» What to do
Beginning with the first line of the data below, reproduce every line unchanged, ending with the line that holds "link('pile', mb, ['rug_dark', 'rug_pale', 'rug_mid'], t)".

» Source excerpt
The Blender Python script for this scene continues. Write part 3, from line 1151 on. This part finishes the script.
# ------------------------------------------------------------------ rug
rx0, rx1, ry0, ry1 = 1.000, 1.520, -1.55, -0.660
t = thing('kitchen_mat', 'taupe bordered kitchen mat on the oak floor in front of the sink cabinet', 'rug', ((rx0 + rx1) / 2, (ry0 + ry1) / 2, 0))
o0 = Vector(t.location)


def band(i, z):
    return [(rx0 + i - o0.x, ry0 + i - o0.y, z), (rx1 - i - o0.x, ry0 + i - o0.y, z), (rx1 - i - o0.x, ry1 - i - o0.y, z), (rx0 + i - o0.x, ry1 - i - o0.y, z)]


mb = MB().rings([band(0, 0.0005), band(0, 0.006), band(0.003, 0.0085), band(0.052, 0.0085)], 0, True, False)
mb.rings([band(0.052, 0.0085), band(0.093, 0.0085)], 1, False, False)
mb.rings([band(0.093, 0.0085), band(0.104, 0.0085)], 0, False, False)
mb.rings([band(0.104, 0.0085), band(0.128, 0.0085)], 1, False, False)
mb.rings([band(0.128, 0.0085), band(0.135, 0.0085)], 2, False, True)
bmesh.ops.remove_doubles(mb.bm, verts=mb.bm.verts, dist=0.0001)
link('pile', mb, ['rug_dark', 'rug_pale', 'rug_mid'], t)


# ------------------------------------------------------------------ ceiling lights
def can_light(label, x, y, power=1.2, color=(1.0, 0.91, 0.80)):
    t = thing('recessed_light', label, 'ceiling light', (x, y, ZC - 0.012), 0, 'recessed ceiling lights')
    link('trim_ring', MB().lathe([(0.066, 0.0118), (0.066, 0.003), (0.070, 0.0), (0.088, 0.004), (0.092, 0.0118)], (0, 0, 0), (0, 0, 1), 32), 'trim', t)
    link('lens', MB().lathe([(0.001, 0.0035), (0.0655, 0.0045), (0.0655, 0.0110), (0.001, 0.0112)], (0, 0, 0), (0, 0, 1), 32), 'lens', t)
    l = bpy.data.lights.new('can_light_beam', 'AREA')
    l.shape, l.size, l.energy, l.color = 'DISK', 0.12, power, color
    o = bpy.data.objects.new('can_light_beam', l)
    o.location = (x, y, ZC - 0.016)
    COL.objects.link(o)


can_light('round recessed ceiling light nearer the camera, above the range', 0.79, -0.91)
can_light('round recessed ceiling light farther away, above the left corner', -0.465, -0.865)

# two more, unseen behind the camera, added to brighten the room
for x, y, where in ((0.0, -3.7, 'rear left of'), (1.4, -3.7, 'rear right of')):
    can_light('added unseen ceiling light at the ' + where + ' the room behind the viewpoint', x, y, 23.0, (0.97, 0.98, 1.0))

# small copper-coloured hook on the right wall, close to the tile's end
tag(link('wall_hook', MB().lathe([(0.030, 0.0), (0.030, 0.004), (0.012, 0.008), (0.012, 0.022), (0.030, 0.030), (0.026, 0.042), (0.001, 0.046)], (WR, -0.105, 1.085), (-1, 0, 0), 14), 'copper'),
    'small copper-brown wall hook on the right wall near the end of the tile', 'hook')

» Exercise answer
The Blender Python script for this scene continues. Write part 3, from line 1151 on. This part finishes the script.
# ------------------------------------------------------------------ rug
rx0, rx1, ry0, ry1 = 1.000, 1.520, -1.55, -0.660
t = thing('kitchen_mat', 'taupe bordered kitchen mat on the oak floor in front of the sink cabinet', 'rug', ((rx0 + rx1) / 2, (ry0 + ry1) / 2, 0))
o0 = Vector(t.location)


def band(i, z):
    return [(rx0 + i - o0.x, ry0 + i - o0.y, z), (rx1 - i - o0.x, ry0 + i - o0.y, z), (rx1 - i - o0.x, ry1 - i - o0.y, z), (rx0 + i - o0.x, ry1 - i - o0.y, z)]


mb = MB().rings([band(0, 0.0005), band(0, 0.006), band(0.003, 0.0085), band(0.052, 0.0085)], 0, True, False)
mb.rings([band(0.052, 0.0085), band(0.093, 0.0085)], 1, False, False)
mb.rings([band(0.093, 0.0085), band(0.104, 0.0085)], 0, False, False)
mb.rings([band(0.104, 0.0085), band(0.128, 0.0085)], 1, False, False)
mb.rings([band(0.128, 0.0085), band(0.135, 0.0085)], 2, False, True)
bmesh.ops.remove_doubles(mb.bm, verts=mb.bm.verts, dist=0.0001)
link('pile', mb, ['rug_dark', 'rug_pale', 'rug_mid'], t)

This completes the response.